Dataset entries
....

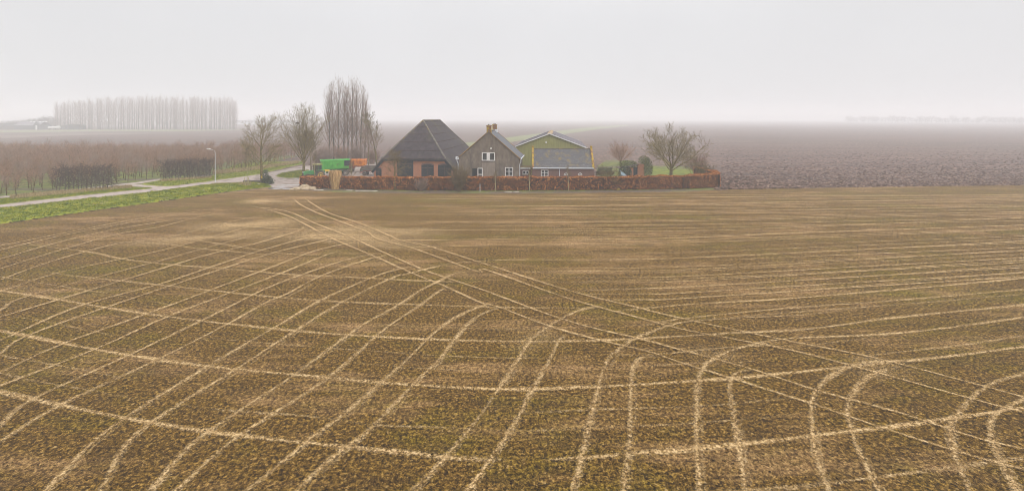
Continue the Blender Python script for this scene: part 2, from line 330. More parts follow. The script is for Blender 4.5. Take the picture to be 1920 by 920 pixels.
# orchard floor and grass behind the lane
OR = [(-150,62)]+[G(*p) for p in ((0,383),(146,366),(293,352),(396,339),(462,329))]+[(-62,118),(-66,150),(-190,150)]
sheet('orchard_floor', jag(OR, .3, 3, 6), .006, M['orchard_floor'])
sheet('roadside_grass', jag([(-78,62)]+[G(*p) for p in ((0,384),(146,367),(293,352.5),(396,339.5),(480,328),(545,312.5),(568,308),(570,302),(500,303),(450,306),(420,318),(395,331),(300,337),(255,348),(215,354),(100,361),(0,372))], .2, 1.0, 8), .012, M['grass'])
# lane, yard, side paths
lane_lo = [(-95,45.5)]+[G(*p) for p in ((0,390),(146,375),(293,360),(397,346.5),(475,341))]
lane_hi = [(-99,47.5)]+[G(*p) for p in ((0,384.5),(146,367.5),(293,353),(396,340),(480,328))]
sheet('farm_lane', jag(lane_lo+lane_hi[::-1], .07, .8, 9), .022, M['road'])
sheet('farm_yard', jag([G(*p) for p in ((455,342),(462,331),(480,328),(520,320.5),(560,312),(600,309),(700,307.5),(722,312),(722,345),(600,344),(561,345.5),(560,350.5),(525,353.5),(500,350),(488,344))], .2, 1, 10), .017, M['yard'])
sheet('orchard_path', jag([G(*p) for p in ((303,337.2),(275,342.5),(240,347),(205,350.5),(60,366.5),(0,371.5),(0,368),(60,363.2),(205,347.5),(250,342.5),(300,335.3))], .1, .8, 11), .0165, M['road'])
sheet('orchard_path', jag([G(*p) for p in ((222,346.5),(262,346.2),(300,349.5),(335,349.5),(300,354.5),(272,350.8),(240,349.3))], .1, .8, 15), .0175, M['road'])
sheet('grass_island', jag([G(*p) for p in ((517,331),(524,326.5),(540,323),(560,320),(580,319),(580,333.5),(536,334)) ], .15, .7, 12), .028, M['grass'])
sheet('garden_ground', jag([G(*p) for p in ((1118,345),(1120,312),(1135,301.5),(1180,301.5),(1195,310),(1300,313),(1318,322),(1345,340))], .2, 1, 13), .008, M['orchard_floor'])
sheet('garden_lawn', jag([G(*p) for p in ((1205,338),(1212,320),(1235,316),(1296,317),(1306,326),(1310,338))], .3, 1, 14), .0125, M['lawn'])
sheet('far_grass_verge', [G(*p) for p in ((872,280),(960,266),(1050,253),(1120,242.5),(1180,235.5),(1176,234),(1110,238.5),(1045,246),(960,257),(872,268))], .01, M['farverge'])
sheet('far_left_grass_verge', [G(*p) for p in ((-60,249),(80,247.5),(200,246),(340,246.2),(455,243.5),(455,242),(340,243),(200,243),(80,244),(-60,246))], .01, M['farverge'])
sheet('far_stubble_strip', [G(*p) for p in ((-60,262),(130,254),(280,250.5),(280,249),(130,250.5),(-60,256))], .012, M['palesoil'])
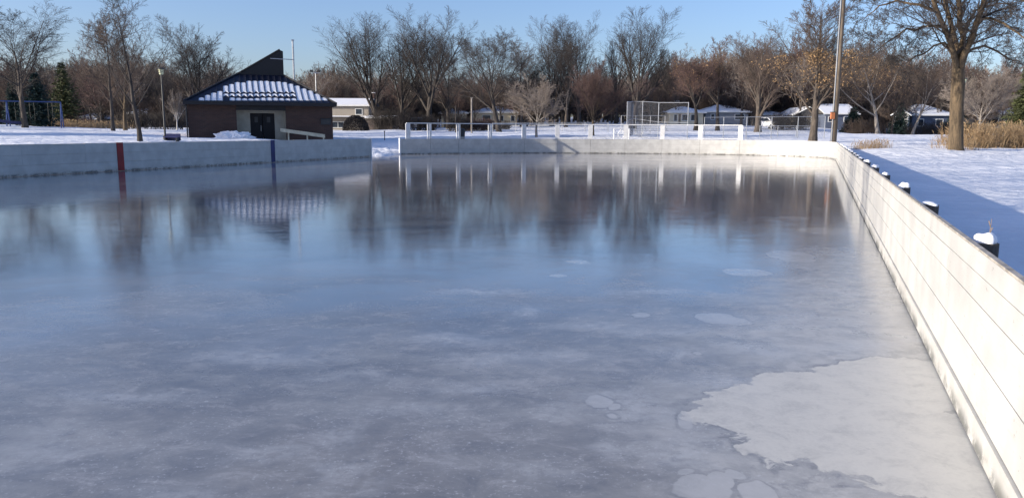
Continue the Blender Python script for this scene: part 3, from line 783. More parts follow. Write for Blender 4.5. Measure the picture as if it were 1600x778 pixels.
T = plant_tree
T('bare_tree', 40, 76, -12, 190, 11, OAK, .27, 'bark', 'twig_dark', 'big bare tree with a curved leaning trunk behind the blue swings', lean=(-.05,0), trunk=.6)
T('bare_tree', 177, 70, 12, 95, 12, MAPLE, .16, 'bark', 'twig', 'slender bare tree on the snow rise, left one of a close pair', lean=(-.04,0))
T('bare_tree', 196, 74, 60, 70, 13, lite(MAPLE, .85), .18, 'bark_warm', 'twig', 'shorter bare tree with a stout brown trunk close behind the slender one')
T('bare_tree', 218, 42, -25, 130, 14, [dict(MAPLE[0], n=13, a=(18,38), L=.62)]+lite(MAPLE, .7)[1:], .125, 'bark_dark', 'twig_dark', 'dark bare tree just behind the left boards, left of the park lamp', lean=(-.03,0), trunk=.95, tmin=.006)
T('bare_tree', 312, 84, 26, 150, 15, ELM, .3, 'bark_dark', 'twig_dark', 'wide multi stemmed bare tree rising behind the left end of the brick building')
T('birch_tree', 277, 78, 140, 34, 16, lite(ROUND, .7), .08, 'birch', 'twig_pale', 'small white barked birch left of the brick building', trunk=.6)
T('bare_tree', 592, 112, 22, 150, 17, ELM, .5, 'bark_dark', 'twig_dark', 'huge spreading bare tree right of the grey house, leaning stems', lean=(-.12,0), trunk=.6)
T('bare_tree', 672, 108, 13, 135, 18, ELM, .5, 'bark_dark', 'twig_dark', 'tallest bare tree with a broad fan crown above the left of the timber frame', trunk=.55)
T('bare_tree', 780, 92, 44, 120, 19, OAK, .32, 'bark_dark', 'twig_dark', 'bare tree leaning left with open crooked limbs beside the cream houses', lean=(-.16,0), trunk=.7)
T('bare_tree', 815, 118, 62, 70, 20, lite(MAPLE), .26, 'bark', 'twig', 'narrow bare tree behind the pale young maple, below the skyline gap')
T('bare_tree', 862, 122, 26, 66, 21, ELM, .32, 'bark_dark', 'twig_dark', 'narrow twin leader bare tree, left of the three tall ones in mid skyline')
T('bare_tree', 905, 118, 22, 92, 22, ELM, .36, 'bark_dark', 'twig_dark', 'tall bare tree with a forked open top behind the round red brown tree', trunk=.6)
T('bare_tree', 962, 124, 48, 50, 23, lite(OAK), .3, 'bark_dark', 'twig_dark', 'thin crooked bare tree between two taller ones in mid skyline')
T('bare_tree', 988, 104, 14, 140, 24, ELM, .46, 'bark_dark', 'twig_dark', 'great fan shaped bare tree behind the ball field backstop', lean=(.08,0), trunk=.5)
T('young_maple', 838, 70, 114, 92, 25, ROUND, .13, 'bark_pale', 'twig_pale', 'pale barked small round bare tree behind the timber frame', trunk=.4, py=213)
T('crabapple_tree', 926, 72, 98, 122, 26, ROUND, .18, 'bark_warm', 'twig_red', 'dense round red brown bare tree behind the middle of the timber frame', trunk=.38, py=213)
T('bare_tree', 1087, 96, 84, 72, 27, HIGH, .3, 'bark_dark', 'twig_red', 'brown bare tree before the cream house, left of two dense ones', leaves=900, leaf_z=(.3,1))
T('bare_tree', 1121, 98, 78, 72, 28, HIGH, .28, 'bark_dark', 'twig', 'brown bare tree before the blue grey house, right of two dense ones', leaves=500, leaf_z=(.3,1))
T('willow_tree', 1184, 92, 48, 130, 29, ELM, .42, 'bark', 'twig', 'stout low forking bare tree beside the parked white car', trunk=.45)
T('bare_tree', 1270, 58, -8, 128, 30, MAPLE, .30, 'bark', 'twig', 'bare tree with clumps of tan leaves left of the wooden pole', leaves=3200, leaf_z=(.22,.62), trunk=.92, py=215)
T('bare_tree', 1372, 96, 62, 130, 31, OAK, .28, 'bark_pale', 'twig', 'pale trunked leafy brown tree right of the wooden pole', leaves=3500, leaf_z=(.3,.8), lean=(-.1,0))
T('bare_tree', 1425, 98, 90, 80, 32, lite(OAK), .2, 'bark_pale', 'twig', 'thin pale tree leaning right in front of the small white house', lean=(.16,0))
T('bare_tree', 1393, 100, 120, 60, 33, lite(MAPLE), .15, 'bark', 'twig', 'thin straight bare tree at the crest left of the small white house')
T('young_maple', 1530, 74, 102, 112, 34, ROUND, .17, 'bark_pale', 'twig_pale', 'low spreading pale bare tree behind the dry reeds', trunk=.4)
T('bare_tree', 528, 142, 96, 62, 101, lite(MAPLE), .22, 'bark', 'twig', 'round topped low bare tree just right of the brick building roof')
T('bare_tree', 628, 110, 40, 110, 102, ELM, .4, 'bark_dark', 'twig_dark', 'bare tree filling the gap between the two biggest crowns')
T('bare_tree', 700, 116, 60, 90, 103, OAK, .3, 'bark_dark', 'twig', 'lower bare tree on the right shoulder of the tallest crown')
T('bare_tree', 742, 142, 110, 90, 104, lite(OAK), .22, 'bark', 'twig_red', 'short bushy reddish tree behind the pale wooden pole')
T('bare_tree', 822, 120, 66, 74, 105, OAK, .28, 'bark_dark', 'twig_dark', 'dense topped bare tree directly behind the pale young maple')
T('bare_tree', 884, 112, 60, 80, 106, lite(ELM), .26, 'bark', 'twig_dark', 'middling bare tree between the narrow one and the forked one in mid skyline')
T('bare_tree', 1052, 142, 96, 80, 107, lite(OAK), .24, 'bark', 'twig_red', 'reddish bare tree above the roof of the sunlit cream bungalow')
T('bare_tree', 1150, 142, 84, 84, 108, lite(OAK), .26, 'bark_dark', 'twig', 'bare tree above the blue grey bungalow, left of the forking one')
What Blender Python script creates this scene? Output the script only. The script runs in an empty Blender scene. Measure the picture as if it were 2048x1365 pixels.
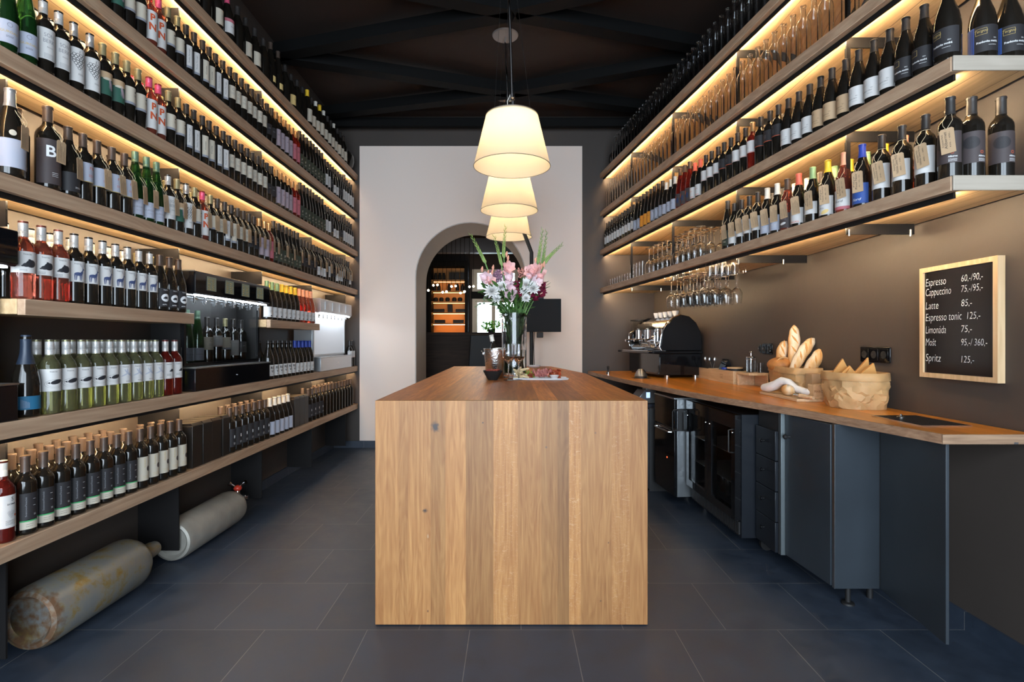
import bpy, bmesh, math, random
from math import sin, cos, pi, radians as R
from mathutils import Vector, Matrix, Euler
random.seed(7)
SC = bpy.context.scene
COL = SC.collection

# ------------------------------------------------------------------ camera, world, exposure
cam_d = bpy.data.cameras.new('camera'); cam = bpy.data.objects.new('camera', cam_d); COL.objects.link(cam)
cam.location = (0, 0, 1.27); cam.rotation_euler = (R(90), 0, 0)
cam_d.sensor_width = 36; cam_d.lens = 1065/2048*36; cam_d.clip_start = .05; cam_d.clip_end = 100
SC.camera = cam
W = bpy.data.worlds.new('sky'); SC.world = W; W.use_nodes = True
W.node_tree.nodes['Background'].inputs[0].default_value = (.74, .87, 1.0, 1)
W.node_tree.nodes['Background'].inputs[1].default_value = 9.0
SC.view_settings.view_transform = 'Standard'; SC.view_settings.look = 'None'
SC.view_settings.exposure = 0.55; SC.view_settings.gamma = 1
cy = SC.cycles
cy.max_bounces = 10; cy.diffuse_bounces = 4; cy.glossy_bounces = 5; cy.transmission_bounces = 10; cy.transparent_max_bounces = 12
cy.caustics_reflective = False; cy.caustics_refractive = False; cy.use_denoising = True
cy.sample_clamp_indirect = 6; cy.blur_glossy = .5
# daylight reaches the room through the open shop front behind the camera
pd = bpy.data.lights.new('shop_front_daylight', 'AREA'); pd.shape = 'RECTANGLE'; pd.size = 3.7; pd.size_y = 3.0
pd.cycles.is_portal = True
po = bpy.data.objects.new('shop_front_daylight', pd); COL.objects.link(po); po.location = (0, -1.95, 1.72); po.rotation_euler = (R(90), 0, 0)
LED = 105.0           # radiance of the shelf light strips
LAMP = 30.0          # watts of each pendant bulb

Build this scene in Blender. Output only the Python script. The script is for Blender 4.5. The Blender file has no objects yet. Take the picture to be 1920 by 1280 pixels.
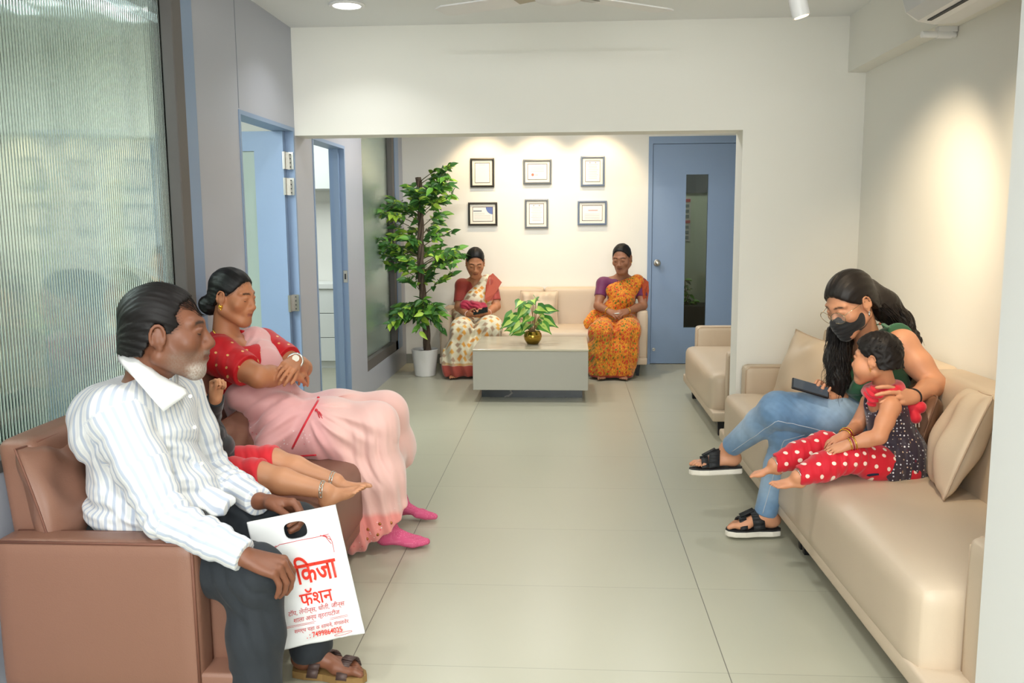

....

CHALLENGE
All lines above from the one containing "What Blender Python" through the one containing "COL = SC.collection" are to be quoted exactly, and only those; pictures are left out.

THE OUTPUT
What Blender Python script creates this scene? Output the script only. The script runs in an empty Blender scene. Measure the picture as if it were 2048x1365 pixels.
import bpy, bmesh, math, random
from math import sin, cos, pi, radians as R
from mathutils import Vector, Matrix, Euler
random.seed(7)
SC = bpy.context.scene
COL = SC.collection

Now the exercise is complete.